NFL Players Use Platforms To Praise Jesus, Bring Christianity To Super Bowl In Sin City

LAS VEGAS – Super Bowl Week is about the NFL's two best teams, its best players and most accomplished coaches. It's always been that way throughout the 58 years the game has dominated our attention at season's end.

Super Bowl week traditionally has also been about some outrageous parties -- not to mention some ribald stuff happening around town.  

But there is a counterpoint to all that. This Super Bowl week and the game that's coming has shifted some of the attention to something more reverent. Because lately, and definitely this week, the greatest players and biggest names are sharing their faith. 

And they're sharing glory and credit for their accomplishments with Jesus Christ.

Lamar Jackson Thanks His Lord

"First and foremost, I want to thank my Lord and Savior Jesus Christ," Baltimore Ravens quarterback Lamar Jackson said after receiving the Associated Press Most Valuable Player award at the NFL Honors show Thursday night.

The statement, delivered in front of a packed theater and national television audience, drew applause.

"Without Him, none of this is possible," Jackson added after being recognized for basically being the league's best player during the regular season.

And as the show continued to put the league's biggest stars on stage, they continued to put Jesus Christ in the spotlight.

"First and foremost, I want to give all glory and praise to my Lord and Savior Jesus Christ," were the first words out of the mouth of Houston Texans quarterback C.J. Stroud after he accepted the AP Offensive Rookie of the Year Award. 

C.J. Stroud Bold For Jesus Christ

Stroud has made this statement before practically every interview and press conference this entire season. He did it during his week on radio row. 
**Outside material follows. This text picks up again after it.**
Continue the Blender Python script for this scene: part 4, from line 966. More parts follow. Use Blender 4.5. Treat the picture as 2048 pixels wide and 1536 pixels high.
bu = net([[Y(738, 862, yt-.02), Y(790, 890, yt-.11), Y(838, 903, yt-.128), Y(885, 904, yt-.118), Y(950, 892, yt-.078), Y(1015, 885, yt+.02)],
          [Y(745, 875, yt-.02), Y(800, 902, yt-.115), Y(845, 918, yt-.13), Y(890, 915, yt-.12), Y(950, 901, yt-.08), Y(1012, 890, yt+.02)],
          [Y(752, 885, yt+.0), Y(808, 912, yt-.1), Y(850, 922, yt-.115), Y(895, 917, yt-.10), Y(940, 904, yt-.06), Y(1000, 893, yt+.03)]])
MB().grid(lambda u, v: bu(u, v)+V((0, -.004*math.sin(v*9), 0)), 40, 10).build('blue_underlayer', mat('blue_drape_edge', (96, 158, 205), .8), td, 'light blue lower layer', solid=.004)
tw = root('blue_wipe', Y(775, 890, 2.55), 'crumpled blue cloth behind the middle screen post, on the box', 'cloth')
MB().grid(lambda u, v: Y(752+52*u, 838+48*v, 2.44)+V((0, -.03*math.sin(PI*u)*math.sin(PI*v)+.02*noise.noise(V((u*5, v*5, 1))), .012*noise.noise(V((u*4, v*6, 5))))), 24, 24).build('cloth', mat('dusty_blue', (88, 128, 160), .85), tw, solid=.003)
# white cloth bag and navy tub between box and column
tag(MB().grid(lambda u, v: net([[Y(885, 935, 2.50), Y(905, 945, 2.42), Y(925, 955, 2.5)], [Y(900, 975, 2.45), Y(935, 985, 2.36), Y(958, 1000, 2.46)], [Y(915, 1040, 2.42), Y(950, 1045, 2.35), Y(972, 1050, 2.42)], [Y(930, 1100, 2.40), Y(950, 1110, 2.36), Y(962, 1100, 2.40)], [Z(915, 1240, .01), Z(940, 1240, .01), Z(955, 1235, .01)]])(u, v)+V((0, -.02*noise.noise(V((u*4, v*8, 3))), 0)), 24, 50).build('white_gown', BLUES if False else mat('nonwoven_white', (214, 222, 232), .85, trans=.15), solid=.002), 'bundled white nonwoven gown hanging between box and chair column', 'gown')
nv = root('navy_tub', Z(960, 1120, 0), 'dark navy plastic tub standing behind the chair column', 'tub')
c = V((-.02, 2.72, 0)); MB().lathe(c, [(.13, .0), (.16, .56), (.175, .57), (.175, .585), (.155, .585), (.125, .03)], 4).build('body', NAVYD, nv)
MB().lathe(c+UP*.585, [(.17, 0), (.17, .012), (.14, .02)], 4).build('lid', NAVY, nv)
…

And sometimes that has been to the chagrin of some folks, like those at NBC's social media department that edited out the statement during an on-field interview after a Sunday Night Football telecast.

But not this night. Stroud thanked the Texans, his family, Ohio State, and even his home region of Southern California, for helping him achieve his success.
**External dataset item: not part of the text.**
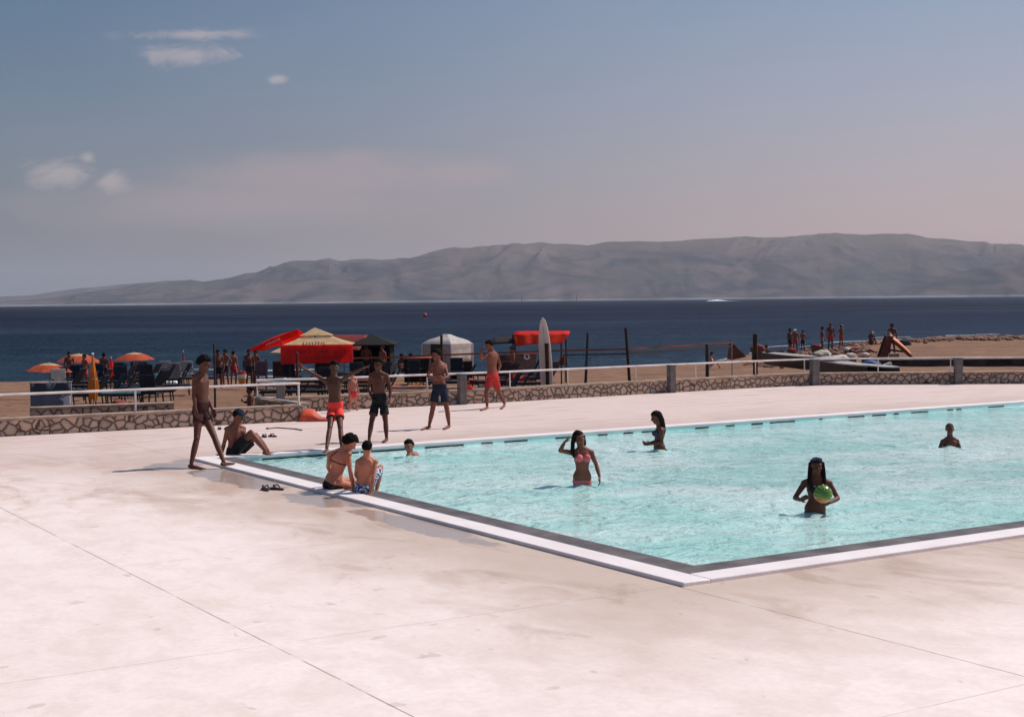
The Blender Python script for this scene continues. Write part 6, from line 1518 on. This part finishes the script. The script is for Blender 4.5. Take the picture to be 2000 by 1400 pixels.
# water slide frame -------------------------------------------------------------
D = 73; gzz = ground(1745, D).z; o = thing('water_slide', Vector((at(1745, 690, D).x, D, gzz)), 'brown A-shaped water slide with an orange chute standing on the spit', 'slide')
tp_ = at(1741, 661, D); fr_ = at(1779, 698, D); fl_ = at(1716, 698, D)
sbr = mat('slide_brown', (.13, .035, .028), .6, var=.15); sor = mat('slide_orange', (.85, .30, .15), .4, var=.1)
ch = MB(); q1, q2 = tp_ + Vector((.0, -.1, -.02)), fr_ + Vector((.0, -.35, 0))
def chute(s, t):
    c = q1.lerp(q2, s); c.z += .05 * math.sin(PI * s) - .02; w_ = (t - .5) * .62; return c + Vector((-.05 * abs(t - .5), w_, .22 * (t - .2) + .10 * (abs(t - .5) * 2) ** 3))
ch.grid(chute, 16, 10); r_ = ch.build('chute', sor, o, fix=False); so = r_.modifiers.new('s', 'SOLIDIFY'); so.thickness = .03
for yo in (-.44, .22):
    k = MB(); k.bar(q1 + Vector((0, yo, -.16 if yo < 0 else .12)), q2 + Vector((.03, yo + .2, -.12 if yo < 0 else .12)), .05, .12); k.build('side_rail', sbr, o)
k = MB(); k.plate([tp_ + Vector((-.26, -.25, .14)), tp_ + Vector((.05, -.25, .10)), at(1731, 698, D) + Vector((0, -.25, 0)), fl_ + Vector((0, -.25, 0))], (0, 1, 0), .06); k.build('ladder_side', sbr, o, smooth=False)
k = MB(); k.plate([tp_ + Vector((-.26, .35, .14)), tp_ + Vector((.05, .35, .10)), at(1731, 698, D) + Vector((0, .35, 0)), fl_ + Vector((0, .35, 0))], (0, 1, 0), .06); k.build('ladder_side', sbr, o, smooth=False)
for i in range(4):
    s_ = (i + .6) / 4.6; c = (fl_ + Vector((.2, 0, 0))).lerp(tp_, s_); k = MB(); k.box(c + Vector((0, .08, 0)), (.14, .56, .035)); k.build('step', wood, o)
k = MB(); k.bar(fl_.lerp(fr_, .32) + Vector((0, 0, .38)), fl_.lerp(fr_, .78) + Vector((0, 0, .30)), .05, .10); k.build('crossbar', sbr, o)
k = MB(); k.box(at(1746, 694, D + .2), (.42, .5, .20)); k.build('float_block', decw, o, bevel=.03)
for px, yt in ((1729, 646), (1731, 668)):
    q = at(px, yt, D); 
q = at(1730, 648, D); k = MB(); k.tube([tp_ + Vector((-.30, -.25, .10)), q + Vector((0, -.2, 0)), q + Vector((.16, -.2, -.02)), tp_ + Vector((0, -.25, .15))], .022, 8); k.build('grab_rail', pole_m, o)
"I'm a living testimony of trusting your goals and your dreams," Stroud added, "And I thank God for this."

The Texans, by the way, boast the Defensive Rookie of the Year, too. That's because Will Anderson Jr. won the prestigious defensive award that was announced during the same Honors show as the others.

Will Anderson Makes Statement

And like the others, Anderson gave thanks to God.

"First, I got to give all glory to God, man," Anderson said on stage. "Without Him none of this is possible, man. He deserves all the honor and praise."

Are you seeing a pattern here? Because it is apparent that even in Sin City and in a society threatening to grow darker, there are prominent people boldly representing light.

Last year's Super Bowl served as something of an example of this, too. Both Patrick Mahomes and Jalen Hurts – the starting quarterbacks of that game – spoke openly about their faith in God and Jesus before that game. 

Well, Mahomes has done it again at this Super Bowl. And this year he's been joined by 49ers quarterback Brock Purdy, who told reporters he prays even during games.

"Yeah, yeah, I do," Purdy said. "You know, it's not can we, you know, God can we win here? Can we do something great here? It's just more to have that peace, that steadfastness amid all the chaos. That's really what it is. 

"And sink it back into, ‘Holy Spirit, you know, take over and lead me here in this moment. And allow me to think clearly, allow me, you know, to obviously go through my reads.’ And, like I said, just have an even-keeled state of mind that I get from [the] Holy Spirit."

Brock Purdy Standing On Psalm 23

Purdy has had a wild ride the past calendar year. He injured the elbow in his throwing arm in the NFC Championship game loss to the Eagles in January of 2023. He required a serious Tommy John procedure to repair the injury.

And while he was recovering and unable to compete for his job as the team's starter, San Francisco coach Kyle Shanahan told him the team was going to contact Tom Brady to see if he'd like to be the starter.

Brady declined, but through that uncertainty, the elbow rehabilitation, and a season in which he threw 31 TD passes, Purdy has turned to Scripture for support and guidance.

"For me it's been Psalm 23," he said. "Even when I go through the darkest valley, I feel no danger for you are with me. Your rod and your staff comfort me. And then, it also talks about how God prepares a table before me, even in the presence of my enemy. 

"So even though all the craziness is going on for me, I'm like God is with me. He's right here in this moment. And it gives me peace. It gives me, you know, just the calmness, the steadfastness. Yeah, in those moments, that's what I can sink back to."

Players Using Platforms For Jesus

None of this means every player in the Super Bowl is a Christian. It doesn't mean every accomplished player in the league is a Christian. 

But it's increasingly clear those who are, are stepping forward and sharing their faith. Even on the NFL's grandest stage.

"I think there are more players recognizing that their voice can be heard more in today's age of social media, and they're being more bold in taking a stance for Christ," said Jason Romano, a former ESPN producer who started the SportsSpectrum podcast that follows Christian athletes.

"I think it can have a huge effect in reaching people with the hope found only in Jesus. It's awesome."